* Begin Data *

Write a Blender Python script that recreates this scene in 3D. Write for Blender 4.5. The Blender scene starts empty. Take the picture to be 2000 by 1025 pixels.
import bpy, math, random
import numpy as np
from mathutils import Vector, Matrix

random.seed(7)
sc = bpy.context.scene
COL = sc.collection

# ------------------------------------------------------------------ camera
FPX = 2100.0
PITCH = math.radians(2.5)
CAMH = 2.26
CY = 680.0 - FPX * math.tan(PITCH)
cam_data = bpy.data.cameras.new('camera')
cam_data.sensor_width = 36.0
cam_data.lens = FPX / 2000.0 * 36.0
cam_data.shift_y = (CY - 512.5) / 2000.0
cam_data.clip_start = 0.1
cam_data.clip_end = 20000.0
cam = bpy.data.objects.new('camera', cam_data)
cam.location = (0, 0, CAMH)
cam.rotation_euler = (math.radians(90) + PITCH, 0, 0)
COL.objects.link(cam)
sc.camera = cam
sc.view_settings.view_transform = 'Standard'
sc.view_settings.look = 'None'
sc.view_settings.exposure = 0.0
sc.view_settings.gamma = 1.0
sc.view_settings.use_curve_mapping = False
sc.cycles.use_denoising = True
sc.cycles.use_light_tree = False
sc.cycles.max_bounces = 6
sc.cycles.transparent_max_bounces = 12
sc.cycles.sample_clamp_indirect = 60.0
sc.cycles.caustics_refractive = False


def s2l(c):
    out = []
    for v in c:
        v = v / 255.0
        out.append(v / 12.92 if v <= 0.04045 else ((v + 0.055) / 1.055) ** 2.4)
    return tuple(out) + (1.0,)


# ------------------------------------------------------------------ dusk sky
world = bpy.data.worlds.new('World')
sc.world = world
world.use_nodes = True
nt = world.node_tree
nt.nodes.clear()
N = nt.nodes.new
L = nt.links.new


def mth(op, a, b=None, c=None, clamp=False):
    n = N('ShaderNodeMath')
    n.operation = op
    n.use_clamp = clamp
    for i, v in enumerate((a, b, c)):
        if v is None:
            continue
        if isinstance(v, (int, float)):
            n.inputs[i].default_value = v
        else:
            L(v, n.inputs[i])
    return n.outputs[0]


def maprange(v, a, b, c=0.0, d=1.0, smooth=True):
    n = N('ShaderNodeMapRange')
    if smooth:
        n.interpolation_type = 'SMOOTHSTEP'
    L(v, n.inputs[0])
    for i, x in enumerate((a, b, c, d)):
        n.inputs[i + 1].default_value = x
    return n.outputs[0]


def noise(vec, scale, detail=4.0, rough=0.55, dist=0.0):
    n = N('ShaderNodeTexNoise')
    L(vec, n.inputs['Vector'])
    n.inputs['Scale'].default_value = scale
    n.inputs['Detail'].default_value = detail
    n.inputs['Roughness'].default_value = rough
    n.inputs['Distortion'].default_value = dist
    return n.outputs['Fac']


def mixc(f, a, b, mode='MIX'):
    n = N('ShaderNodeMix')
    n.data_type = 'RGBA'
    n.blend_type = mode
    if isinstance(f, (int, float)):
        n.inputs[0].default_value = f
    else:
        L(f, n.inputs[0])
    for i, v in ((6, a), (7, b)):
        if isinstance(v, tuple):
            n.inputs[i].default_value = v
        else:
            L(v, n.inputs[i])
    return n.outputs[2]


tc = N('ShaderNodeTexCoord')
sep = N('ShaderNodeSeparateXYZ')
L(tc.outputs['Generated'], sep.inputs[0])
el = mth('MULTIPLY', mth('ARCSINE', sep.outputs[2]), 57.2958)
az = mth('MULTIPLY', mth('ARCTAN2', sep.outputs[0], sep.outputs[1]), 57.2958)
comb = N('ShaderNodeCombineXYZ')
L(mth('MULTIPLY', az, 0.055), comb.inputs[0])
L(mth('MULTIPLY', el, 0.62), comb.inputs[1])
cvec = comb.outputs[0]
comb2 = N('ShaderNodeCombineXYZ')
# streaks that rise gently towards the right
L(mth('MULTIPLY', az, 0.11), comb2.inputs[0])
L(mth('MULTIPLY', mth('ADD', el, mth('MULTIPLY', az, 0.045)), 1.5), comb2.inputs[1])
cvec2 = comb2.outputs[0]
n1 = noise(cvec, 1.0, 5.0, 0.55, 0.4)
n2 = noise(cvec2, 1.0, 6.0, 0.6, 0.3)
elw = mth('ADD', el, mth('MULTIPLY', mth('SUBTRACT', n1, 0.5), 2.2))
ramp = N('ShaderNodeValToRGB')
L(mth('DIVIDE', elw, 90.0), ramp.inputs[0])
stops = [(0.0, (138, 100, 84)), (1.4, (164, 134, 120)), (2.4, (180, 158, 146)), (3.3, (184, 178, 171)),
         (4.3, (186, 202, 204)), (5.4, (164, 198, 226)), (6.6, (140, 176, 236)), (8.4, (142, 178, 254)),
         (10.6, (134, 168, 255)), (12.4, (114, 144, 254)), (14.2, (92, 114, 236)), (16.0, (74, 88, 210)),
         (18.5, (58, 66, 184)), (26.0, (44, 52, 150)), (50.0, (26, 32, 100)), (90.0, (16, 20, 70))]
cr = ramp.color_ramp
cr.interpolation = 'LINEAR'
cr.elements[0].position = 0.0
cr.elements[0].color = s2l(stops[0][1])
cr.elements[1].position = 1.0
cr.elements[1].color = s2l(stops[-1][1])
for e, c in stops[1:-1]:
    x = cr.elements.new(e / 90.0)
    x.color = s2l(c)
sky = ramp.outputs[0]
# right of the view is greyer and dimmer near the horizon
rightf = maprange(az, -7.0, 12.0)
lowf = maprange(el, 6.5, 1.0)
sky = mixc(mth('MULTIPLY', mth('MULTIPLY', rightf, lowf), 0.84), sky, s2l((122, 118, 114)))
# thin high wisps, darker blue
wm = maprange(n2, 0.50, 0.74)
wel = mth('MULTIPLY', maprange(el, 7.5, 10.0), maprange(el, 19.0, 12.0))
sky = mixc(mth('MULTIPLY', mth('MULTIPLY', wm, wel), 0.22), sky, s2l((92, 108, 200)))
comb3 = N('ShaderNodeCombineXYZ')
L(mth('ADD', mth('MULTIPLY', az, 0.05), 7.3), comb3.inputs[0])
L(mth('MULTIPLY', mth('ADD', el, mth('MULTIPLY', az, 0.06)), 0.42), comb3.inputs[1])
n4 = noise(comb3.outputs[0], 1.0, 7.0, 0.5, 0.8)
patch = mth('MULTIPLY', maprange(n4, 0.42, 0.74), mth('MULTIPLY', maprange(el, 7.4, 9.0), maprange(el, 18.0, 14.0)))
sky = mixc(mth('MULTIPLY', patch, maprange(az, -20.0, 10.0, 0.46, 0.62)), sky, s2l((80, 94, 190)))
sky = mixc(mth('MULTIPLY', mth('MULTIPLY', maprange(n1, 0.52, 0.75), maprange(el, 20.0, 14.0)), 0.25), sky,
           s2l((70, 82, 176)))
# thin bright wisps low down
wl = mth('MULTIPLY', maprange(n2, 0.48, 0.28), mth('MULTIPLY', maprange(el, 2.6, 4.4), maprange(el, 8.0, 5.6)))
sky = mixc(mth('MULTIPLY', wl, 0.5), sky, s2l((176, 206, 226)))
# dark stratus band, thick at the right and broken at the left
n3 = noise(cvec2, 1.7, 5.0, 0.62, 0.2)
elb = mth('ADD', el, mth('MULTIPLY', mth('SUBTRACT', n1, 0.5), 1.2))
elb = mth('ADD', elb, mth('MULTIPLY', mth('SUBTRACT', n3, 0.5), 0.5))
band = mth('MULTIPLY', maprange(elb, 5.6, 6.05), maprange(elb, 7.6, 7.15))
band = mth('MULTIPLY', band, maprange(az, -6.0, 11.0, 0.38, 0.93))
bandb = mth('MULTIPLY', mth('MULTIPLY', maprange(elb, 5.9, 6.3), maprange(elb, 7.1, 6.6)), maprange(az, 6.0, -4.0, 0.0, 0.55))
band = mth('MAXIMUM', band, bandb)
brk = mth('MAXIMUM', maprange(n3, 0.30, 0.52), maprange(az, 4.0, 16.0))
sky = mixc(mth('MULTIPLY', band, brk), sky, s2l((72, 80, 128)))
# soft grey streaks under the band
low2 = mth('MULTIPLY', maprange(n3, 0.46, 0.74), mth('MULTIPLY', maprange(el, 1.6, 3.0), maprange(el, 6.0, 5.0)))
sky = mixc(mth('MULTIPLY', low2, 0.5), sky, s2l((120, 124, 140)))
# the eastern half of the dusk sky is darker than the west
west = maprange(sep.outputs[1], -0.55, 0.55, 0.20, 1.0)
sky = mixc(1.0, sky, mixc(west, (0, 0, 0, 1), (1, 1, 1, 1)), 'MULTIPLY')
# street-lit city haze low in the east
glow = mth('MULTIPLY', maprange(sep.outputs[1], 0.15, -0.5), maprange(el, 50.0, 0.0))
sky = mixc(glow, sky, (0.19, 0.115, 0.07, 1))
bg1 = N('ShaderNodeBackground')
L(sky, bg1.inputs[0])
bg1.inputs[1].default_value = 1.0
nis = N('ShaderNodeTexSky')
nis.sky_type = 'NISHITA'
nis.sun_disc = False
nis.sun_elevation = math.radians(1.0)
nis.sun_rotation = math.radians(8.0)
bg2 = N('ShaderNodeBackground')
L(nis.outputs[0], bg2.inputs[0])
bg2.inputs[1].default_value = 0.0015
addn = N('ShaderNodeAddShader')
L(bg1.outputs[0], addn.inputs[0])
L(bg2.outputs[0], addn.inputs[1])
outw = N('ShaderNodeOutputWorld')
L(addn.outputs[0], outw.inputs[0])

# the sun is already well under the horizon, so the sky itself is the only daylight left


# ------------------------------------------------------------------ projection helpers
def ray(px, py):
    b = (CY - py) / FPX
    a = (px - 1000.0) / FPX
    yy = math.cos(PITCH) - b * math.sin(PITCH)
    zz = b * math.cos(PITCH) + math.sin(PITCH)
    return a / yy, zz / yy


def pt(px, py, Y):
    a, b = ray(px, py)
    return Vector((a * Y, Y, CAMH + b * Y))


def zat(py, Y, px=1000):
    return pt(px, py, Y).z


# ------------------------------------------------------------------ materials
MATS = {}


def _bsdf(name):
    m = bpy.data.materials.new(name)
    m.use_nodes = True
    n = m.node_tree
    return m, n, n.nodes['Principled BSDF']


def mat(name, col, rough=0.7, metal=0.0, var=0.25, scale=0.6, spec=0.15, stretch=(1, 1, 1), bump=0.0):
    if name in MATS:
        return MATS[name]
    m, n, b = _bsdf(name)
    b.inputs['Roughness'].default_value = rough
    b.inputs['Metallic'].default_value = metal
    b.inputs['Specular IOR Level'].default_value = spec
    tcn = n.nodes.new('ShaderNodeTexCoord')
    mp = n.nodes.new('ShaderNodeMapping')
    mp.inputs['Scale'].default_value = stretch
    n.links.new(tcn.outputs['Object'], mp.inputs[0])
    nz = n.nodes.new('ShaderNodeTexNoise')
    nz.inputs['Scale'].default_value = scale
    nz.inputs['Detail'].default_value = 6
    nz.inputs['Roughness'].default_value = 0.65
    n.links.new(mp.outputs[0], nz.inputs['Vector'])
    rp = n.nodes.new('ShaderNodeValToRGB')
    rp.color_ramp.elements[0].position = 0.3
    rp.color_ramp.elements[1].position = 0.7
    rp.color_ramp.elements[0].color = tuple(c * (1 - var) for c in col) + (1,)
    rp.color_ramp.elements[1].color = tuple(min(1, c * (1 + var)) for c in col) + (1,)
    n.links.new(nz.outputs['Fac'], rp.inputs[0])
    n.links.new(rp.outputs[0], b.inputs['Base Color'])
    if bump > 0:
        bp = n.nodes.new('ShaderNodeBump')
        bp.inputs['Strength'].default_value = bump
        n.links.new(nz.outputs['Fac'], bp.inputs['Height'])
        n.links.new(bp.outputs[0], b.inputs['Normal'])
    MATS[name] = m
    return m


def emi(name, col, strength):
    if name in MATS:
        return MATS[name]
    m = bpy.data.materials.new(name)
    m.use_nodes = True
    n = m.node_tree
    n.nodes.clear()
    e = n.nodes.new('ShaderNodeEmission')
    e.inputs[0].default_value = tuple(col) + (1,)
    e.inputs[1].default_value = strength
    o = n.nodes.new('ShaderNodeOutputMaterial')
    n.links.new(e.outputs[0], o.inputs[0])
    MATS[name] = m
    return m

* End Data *

- [Your objective]: In the listing above, please print only the lines from the first one to the line where "COL = sc.collection" appears, exactly as written, both of those lines included.

- [Exercise answer]:
Write a Blender Python script that recreates this scene in 3D. Write for Blender 4.5. The Blender scene starts empty. Take the picture to be 2000 by 1025 pixels.
import bpy, math, random
import numpy as np
from mathutils import Vector, Matrix

random.seed(7)
sc = bpy.context.scene
COL = sc.collection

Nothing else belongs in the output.